Marine ha conseguido el sueño de su padre: acabar con los partidos tradicionales y polarizar Francia más que nunca. Gane o no este domingo, el escenario para dentro de cinco años es inquietante
22 abr 2022 . Actualizado a las 23:31 h.La hija del viejo fascista ha logrado el sueño del patriarca. Demoler a los partidos de siempre, polarizar Francia y abrir un horizonte tormentoso. Marine Le Pen sigue encontrando referencias para distinguirse, para asegurar que no está tan escorada, que hay vida más allá. En el 2017 fue su padre, Jean-Marie Le Pen, ultraderechista muy anclado al pasado. Este señor es petainista, defensor del mariscal Philippe Pétain, el héroe en la Primera Guerra Mundial que en la segunda fue cabeza del régimen colaboracionista de Vichy. Llegó a decir que los campos de exterminio son un pequeño detalle de la Historia. «Yo no soy mi padre», era el lema silente de su hija en el 2017. Esta vez la ocasión de definirse mediante la negación se la brinda Éric Zemmour, el extremista emergente que intentó rentabilizar el gran movimiento antivacunas y que buscaba más el impacto del golpe que el colchón de la supuesta moderación. «Yo no soy Zemmour. Ni siquiera soy la Marine del 2017. Ya no quiero salir de la UE ni del euro». El tiempo, los otros y el maquillaje ayudan a difuminar las líneas rojas. Es lo que los politólogos franceses llaman la desdiabolización. Un proceso iniciado hace años multiplicando su presencia en radios y televisiones, pese a sus críticas constantes a los medios de comunicación tradicionales. Porque las redes son otra cosa. En Francia, al movimiento de extrema derecha que avanza en el mundo virtual se le denomina fachosfera. Fue la que lanzó noticias falsas sobre la vida privada de Macron en la anterior cita con las urnas. A la fachosfera le gustan más los dientes que la sonrisa, aunque esta sea puro teatro. Sus moradores se dejaron parte del corazón con Zemmour y no están entusiasmados con los tonos pastel de Le Pen. Muchos votarán a la aspirante con la pinza en la nariz. La duda es cuántos de los huérfanos de Jean-Luc Mélenchon, al otro lado, actuarán igual porque comparten pulsión antisistema. El profesor populista se ha negado a pedir el voto para Macron. Como hace cinco años. Piensa en las elecciones legislativas de junio. Su objetivo es ser primer ministro. Siempre él. Lui meme. El resto, menudencias. A los policías que acudieron a registrar la sede de su partido en el 2018 les gritó: «¡Yo soy la República!». Capaz de cargar contra «la represión de los electos catalanes» y afirmar en Twitter: «Francia es una e indivisible o ya no es una república».
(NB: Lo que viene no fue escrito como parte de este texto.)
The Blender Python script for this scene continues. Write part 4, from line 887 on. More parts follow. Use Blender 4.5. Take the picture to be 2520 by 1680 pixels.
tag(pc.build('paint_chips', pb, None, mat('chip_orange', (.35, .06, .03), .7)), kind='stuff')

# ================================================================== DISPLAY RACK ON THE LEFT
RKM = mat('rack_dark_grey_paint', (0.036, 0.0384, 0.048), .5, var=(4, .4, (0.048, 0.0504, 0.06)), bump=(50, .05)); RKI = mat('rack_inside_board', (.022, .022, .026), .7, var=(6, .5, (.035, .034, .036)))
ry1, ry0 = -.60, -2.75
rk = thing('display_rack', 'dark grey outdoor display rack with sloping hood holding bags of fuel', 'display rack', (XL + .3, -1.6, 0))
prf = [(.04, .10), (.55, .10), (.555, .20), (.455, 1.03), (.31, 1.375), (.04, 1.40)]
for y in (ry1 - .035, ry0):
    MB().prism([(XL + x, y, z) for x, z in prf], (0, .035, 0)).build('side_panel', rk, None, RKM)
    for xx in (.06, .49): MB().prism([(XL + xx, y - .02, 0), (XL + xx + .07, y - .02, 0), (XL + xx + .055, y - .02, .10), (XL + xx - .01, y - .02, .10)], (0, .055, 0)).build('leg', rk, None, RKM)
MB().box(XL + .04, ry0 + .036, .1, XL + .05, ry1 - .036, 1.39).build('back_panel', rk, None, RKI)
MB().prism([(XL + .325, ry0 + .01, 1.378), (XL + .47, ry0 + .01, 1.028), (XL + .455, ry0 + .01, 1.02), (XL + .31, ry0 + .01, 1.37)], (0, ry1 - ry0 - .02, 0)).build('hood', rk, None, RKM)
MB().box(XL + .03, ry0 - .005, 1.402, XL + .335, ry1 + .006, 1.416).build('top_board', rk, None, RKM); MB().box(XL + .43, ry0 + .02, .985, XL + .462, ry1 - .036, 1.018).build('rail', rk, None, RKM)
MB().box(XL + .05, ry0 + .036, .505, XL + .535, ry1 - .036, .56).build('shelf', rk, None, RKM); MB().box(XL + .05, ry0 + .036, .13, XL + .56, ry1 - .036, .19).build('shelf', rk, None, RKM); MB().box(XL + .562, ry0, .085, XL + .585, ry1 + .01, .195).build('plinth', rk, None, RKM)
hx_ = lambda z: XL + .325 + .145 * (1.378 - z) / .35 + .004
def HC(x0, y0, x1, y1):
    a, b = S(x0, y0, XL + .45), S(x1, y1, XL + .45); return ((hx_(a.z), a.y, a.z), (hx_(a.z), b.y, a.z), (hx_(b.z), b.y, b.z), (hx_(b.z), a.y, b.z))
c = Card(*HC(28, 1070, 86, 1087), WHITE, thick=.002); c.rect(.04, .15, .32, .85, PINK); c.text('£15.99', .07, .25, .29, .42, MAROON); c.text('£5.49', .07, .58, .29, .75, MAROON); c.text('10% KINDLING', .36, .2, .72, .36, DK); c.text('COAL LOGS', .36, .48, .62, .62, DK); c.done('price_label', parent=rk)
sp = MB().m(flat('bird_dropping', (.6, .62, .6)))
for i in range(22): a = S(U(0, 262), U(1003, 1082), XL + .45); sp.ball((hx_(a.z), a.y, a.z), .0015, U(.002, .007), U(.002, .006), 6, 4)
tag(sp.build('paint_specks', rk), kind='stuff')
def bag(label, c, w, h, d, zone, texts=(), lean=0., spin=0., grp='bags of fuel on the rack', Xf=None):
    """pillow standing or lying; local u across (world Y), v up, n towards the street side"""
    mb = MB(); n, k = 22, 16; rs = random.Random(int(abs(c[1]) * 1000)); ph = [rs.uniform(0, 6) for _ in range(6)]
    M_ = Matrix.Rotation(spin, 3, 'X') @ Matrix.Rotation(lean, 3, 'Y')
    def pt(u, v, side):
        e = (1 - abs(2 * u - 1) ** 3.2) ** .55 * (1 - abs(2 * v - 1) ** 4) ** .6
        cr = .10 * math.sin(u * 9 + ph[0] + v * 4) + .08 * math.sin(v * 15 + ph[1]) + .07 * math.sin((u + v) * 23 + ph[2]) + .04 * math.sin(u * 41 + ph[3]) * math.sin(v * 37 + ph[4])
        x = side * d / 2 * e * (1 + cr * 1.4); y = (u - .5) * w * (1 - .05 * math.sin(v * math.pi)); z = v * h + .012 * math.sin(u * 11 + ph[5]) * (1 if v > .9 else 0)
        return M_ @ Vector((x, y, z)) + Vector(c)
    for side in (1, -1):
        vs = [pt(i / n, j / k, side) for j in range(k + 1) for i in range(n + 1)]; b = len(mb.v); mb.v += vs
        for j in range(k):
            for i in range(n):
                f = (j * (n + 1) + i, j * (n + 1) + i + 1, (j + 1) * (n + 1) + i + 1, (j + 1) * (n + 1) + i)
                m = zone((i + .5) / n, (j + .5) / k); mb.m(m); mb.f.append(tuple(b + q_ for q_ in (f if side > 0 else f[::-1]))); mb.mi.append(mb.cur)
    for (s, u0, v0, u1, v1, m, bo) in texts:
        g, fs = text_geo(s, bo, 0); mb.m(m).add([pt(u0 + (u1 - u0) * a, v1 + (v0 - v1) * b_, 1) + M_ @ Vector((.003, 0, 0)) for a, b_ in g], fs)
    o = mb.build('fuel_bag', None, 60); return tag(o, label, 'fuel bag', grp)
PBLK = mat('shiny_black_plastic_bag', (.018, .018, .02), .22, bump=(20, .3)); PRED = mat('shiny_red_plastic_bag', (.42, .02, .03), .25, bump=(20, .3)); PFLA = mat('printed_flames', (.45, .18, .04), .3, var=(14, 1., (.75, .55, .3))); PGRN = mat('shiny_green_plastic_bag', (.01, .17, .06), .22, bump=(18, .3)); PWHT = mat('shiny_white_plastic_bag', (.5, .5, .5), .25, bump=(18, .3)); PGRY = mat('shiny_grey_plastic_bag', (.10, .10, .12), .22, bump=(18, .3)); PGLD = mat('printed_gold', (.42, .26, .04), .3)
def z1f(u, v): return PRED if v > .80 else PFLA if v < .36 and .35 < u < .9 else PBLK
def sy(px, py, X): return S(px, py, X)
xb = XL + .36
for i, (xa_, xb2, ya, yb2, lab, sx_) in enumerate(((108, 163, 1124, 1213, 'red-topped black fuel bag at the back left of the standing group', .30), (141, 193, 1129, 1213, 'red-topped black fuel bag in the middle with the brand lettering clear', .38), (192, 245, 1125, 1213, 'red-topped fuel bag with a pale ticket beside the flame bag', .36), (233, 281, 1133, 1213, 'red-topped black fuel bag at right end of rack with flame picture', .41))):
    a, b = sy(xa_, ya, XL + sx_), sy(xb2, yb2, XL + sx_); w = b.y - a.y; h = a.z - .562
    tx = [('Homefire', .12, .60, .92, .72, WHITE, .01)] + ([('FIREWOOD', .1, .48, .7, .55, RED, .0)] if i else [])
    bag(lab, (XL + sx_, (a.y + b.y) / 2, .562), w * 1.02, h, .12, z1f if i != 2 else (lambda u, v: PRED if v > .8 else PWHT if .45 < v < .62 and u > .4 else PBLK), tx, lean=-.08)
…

Tiene también algo de rey republicano Emmanuel Macron. Tiene ese toque de condescendencia que parece exigir la grandeur. Los que se sienten olvidados por las élites no se lo perdonan. Y cada vez son más. El presidente es otro enarca. Porque hay quien dice que Francia es una enarquía y no una república. Gran parte de sus líderes políticos y económicos proceden de la Ecole National d'Administration (ENA). Alain Madelin, exministro conservador, dijo en 1997: «Irlanda tiene el IRA; España tiene a ETA; Italia, la mafia; y Francia, la ENA». El curriculum vitae de Macron es una mancha en tiempos de inflación y chalecos amarillos. Chirría en aquellos lugares en los que se vivía del carbón y se continúa necesitando el gasoil, las zonas de sombra de ese futuro verde y europeo, los lugares a los que no llega el metro, pero sí los ecos del bienestar de los hijos de la gauche caviar y de la derecha de toda la vida.
La cuestión no es solo si Francia clavará una daga en el corazón de Europa en el 2022. Es qué puede suceder dentro de cinco años, con los dos partidos tradicionales arrasados y sin Macron, que, por ley, no puede enlazar tres mandatos consecutivos. No sería descabellado pensar en un pulso final entre Mélenchon y Marion Maréchal Le Pen, siguiente en la saga, pero que apostó por Zemmour en la primera ronda. O no habría que descartar una batalla por el Elíseo entre otros dos representantes de los extremos. En el fondo, un triunfo para Marine.